----- Data provided -----
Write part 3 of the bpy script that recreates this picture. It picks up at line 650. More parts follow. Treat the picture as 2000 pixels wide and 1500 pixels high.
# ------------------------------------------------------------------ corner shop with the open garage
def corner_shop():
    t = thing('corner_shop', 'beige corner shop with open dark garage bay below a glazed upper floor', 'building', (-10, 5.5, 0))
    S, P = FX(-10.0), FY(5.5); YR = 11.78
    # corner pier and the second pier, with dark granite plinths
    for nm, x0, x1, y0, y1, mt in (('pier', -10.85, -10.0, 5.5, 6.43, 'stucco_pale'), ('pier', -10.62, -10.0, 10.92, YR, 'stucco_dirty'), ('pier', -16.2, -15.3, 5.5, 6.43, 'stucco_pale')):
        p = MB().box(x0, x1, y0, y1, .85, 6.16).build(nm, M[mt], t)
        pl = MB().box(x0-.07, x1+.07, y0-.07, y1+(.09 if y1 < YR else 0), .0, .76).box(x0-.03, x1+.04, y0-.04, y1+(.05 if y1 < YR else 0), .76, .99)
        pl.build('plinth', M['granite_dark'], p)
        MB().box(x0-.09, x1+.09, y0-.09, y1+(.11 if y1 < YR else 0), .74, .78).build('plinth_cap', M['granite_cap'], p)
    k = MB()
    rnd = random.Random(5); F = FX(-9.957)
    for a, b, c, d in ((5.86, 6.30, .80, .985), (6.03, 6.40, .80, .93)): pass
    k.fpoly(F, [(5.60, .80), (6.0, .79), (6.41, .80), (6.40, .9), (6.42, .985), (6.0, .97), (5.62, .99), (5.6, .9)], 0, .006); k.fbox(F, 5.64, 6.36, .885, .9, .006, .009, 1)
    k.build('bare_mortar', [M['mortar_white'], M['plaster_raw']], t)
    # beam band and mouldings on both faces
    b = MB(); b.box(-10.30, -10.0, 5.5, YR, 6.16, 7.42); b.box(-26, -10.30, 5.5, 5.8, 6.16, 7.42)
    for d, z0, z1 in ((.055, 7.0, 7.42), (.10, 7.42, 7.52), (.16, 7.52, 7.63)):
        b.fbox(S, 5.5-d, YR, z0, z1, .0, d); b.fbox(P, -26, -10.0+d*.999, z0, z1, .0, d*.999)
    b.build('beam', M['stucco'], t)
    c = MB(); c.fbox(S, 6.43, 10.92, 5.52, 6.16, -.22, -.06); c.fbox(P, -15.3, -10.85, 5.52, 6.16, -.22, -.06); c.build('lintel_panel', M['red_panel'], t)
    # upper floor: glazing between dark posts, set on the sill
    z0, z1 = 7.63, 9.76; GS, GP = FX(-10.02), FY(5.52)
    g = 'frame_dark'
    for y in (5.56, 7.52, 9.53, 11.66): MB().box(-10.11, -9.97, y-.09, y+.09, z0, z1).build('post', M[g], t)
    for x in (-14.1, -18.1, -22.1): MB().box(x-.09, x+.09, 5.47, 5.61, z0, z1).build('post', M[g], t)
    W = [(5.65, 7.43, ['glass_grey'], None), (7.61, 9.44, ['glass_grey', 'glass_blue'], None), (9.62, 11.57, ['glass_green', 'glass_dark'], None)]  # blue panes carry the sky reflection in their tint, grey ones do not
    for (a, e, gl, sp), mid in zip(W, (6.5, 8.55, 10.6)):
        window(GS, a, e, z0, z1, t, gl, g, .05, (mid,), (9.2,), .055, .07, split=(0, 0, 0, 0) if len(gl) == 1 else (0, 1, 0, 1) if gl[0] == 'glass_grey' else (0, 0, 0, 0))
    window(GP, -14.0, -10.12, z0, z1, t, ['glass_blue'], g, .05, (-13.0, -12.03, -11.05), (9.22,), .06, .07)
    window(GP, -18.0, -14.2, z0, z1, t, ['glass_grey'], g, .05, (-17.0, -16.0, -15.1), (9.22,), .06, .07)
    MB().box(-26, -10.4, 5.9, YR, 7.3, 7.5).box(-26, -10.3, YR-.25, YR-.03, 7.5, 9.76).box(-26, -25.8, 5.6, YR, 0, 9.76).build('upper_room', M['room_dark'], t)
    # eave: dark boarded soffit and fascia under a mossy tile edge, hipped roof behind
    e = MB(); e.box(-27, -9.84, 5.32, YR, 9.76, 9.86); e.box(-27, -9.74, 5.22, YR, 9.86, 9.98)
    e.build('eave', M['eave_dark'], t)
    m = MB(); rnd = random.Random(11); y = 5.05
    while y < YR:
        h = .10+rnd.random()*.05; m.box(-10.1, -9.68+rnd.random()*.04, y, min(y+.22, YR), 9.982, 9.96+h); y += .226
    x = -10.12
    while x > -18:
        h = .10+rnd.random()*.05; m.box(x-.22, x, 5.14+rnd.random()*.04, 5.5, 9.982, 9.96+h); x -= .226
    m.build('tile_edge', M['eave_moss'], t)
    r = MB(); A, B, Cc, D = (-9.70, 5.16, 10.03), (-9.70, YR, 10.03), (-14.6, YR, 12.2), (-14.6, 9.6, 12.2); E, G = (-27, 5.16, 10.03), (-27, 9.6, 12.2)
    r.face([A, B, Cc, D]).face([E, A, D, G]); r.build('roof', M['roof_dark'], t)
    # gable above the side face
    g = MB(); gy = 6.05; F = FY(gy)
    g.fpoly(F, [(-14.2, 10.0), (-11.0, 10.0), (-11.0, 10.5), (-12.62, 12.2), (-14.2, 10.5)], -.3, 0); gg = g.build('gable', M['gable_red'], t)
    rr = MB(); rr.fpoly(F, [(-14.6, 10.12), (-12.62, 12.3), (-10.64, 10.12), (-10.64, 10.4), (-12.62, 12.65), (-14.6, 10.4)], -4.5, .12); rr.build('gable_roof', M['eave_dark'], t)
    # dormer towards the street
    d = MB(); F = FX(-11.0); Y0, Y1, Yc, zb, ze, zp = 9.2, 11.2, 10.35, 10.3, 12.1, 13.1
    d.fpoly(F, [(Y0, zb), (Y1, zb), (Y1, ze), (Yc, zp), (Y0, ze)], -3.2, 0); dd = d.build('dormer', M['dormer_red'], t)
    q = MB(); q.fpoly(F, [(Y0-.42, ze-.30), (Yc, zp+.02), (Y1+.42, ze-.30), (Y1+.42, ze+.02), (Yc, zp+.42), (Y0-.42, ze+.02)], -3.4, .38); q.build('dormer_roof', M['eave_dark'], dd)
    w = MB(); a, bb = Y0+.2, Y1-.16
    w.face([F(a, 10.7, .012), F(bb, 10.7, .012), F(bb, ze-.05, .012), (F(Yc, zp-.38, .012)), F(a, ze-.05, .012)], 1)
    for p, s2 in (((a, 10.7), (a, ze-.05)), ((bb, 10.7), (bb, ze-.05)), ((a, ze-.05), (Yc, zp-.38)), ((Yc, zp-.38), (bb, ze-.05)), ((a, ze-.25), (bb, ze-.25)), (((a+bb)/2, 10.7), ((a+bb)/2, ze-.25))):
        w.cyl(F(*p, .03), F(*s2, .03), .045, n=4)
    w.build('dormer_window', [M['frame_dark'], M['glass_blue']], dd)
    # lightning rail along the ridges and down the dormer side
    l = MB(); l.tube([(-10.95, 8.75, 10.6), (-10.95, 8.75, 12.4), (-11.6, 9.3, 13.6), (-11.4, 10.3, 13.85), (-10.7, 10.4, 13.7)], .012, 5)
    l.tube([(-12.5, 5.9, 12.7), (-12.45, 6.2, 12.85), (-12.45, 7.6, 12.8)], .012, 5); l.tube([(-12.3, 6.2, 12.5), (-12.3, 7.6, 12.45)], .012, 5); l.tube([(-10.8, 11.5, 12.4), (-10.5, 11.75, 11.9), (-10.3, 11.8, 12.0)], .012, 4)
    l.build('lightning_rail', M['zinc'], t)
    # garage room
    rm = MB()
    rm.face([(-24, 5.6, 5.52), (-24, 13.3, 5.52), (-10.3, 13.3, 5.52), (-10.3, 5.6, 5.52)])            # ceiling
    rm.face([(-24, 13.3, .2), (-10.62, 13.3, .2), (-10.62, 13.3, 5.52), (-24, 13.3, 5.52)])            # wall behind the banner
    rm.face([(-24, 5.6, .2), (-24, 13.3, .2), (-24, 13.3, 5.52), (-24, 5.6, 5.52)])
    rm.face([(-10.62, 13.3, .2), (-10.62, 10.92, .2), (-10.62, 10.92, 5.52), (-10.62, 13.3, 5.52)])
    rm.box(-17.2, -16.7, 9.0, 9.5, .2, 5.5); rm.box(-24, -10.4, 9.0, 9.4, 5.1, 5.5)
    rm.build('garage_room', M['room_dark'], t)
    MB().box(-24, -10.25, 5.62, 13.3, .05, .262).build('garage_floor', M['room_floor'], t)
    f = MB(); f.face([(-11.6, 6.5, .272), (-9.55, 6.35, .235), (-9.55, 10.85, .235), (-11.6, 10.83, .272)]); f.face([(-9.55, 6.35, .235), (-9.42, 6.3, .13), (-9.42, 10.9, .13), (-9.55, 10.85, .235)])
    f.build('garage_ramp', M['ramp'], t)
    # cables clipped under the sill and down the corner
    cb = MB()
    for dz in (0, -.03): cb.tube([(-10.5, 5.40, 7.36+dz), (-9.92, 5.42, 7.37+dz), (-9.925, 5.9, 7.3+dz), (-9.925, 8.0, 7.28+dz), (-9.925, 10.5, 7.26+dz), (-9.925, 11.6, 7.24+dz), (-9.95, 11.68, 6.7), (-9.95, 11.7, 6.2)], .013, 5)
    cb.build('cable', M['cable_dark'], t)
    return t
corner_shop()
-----
## Problem description
From the line with "rm.build('garage_room', M['room_dark'], t)" to the last line of the material, give every line again exactly, and only those lines.

## Result of this task
    rm.build('garage_room', M['room_dark'], t)
    MB().box(-24, -10.25, 5.62, 13.3, .05, .262).build('garage_floor', M['room_floor'], t)
    f = MB(); f.face([(-11.6, 6.5, .272), (-9.55, 6.35, .235), (-9.55, 10.85, .235), (-11.6, 10.83, .272)]); f.face([(-9.55, 6.35, .235), (-9.42, 6.3, .13), (-9.42, 10.9, .13), (-9.55, 10.85, .235)])
    f.build('garage_ramp', M['ramp'], t)
    # cables clipped under the sill and down the corner
    cb = MB()
    for dz in (0, -.03): cb.tube([(-10.5, 5.40, 7.36+dz), (-9.92, 5.42, 7.37+dz), (-9.925, 5.9, 7.3+dz), (-9.925, 8.0, 7.28+dz), (-9.925, 10.5, 7.26+dz), (-9.925, 11.6, 7.24+dz), (-9.95, 11.68, 6.7), (-9.95, 11.7, 6.2)], .013, 5)
    cb.build('cable', M['cable_dark'], t)
    return t
corner_shop()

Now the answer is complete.